Virginia Sneezeweed

Helenium (Photo credit: intheburg)

Imported from first blog: Peregrination Notebook.

I came across an interesting journal article.  Southeastern Naturalist published a study by Rhonda L. Rimer and James W. (Bill) Summer called “Range and Ecology of Helenium virginicum in the Missouri Ozarks“.  It seemed like it wouldn’t have heavy statistics, so I gave it a shot.

Helenium virginicum, also known as the Virginia Sneezeweed is a rare herb of about 70-110 cm originally thought to exist only in the Shenandoah Valley of Virginia.  For reasons not addressed in the article, the plant established a small cluster of populations in the Missouri Ozarks (south-central of the state).  Nowhere else in between–just Virginia and Missouri so far.

Map of Missouri highlighting Howell County
Image via Wikipedia

What I wasn’t expecting when I started reading was that H. virginicum grows on top of karst landscapes, specifically on the rims of sinkholes and frequent-flood zones next to ponds.  Howell County, Missouri is apparently ideal for them.  Most of the county is on a plateau which is the topography associated with sinkholes.  In this higher elevation area of the Ozark Mountains is roubidoux sandstone, which disintegrates into the favored acidic soil.  Acidic soil and open access to sunlight are the two minimum requirements for this plant.  Other than open areas next to sinkholes, they grow in some roadside ditches and grassland on top of more or less bowl-shaped bedrock.  The ditches and concave bedrock create an environment that traps rain and seasonally floods, just like the favored ponds and karst pits.

Helenium virginicum
Helenium virginicum (Photo credit: intheburg)
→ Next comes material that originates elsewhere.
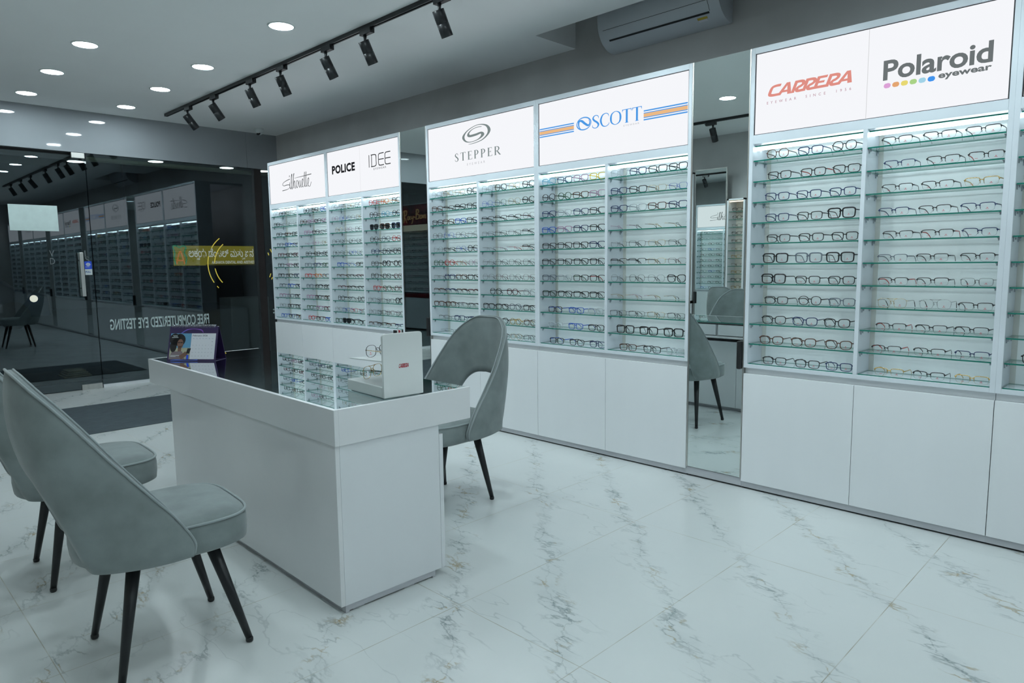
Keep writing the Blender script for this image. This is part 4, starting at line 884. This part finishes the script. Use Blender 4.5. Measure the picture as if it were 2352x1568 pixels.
def make_chair(loc, rz, label):
    r = empty('upholstered_chair', loc, rz, label, 'chair', 'grey velvet chairs around the counter')
    full, outer, inner = shell_geo()
    q = MB(); a = q.grid(outer); b = q.grid([row[::-1] for row in inner]); nr = len(outer); nv = len(outer[0])
    for i in range(nr-1):
        q.face([a+i*nv, a+(i+1)*nv, b+(i+1)*nv+nv-1, b+i*nv+nv-1], 0, True)
        q.face([a+(i+1)*nv+nv-1, a+i*nv+nv-1, b+i*nv, b+(i+1)*nv], 0, True)
    for i in (0, nr-1):
        for j in range(nv-1):
            f4 = [a+i*nv+j, a+i*nv+j+1, b+i*nv+nv-2-j, b+i*nv+nv-1-j]
            q.face(f4 if i == 0 else f4[::-1], 0, True)
    back = q.build('backrest', MT['velvet'], r)
    tube_path([o[0]+Vector((0, 0, 0.002)) for o in outer], 0.0042).build('piping', MT['piping'], r, loc=None).parent = back
    tube_path([o[0] for o in inner], 0.0036).build('piping', MT['piping'], back)
    m0, m1 = int(nr*0.20), int(nr*0.80)
    tube_path([o[-1].lerp(i_[-1], 0.5) for o, i_ in zip(outer, inner)][m0:m1], 0.0045).build('piping', MT['piping'], back)
    # cushion
    def ring(z, g, crown=0.0):
        P = []
        for i in range(40):
            t = 2*PI*i/40; c, s = math.cos(t), math.sin(t)
            ex = 4.2 if s > 0 else 2.6
            hw = 0.236 if s < 0 else 0.243
            x = math.copysign(abs(c)**(2/ex), c)*(hw-g); y = math.copysign(abs(s)**(2/ex), s)*((0.262 if s > 0 else 0.265)-g) - 0.020
            P.append((x*(1-0.10*max(0, -y/0.28)), y, z))
        return P
    q = MB(); rows = [ring(0.378, 0.05), ring(0.374, 0.02), ring(0.384, 0.004), ring(0.42, 0.0), ring(0.455, 0.001), ring(0.472, 0.004), ring(0.486, 0.018), ring(0.4955, 0.05), ring(0.500, 0.10), ring(0.502, 0.17), ring(0.5025, 0.225)]
    q.grid(rows, closed=True); q.face([j for j in range(40)][::-1]); bb = len(q.v)-40; q.face([bb+j for j in range(40)])
    seat = q.build('seat', MT['velvet'], r)
    q = MB(); q.tube(ring(0.4785, 0.004), 0.0048, 7, closed=True); q.build('piping', MT['piping'], seat)
    for sx in (-1, 1):
        for (tx, ty, fx, fy) in ((0.155, 0.098, 0.200, 0.200), (0.150, -0.130, 0.200, -0.203)):
            q = MB(); q.tube([(sx*tx, ty, 0.395), (sx*(tx*0.3+fx*0.7), ty*0.3+fy*0.7, 0.395*0.3+0.012*0.7), (sx*fx, fy, 0.012)], [0.0225, 0.0148, 0.0115], 14)
            lg = q.build('leg', MT['blackmetal'], r)
            q = MB(); q.lathe([(0.0, 0.0), (0.010, 0.0), (0.0128, 0.004), (0.0128, 0.013), (0.0112, 0.017)], 14, (sx*fx, fy, 0)); q.build('foot_cap', MT['black'], lg)
    return r
ch1 = make_chair((6.010, -2.905, 0), math.radians(-3.7), 'grey velvet chair with black legs at the customer side, closer to camera end of counter')
def dup(src, loc, rz, label):
    r = src.copy(); COL.objects.link(r); r.location = loc; r.rotation_euler = (0, 0, rz); r['label'] = label
    for ch in list(src.children):
        c = ch.copy(); COL.objects.link(c); c.parent = r
        for g in ch.children: d = g.copy(); COL.objects.link(d); d.parent = c
    return r
ch1['label'] = 'grey velvet chair standing in front of the counter, whole seat and legs visible'
dup(ch1, (5.078, -2.898, 0), math.radians(-2.6), 'grey velvet chair in front of the counter, mostly hidden behind another chair')
dup(ch1, (5.595, -1.325, 0), math.radians(181.5), 'grey velvet chair behind the counter, facing out with arched back opening')
dup(ch1, (4.90, -3.95, 0), math.radians(186), 'grey velvet chair by the opposite wall, seen only as a reflection').location = (4.62, -4.12, 0)

# door mat
mb = MB(); mb.box(1.04, 2.345, -3.60, -0.75, 0.0, 0.008)
tag(mb.build('door_mat', MT['rug'], bevel=0.003), 'dark grey ribbed mat on the marble floor inside the door', 'mat')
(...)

This study found that the Missouri populations were greater in number than the Virginia populations and overall had the same ecology.  The Virginia Sneezeweed also tolerates both pristine wilderness and disturbed environments, so considering that there are other karst landscapes between Missouri and Virginia, it’s a wonder that they haven’t been found elsewhere.  I don’t know much about the varieties of sandstone, but the other factors associated with these plants aren’t exactly rare.  My guess is that someone from Shenandoah  Valley went to Howell County with a few flowers and the numbers grew from there.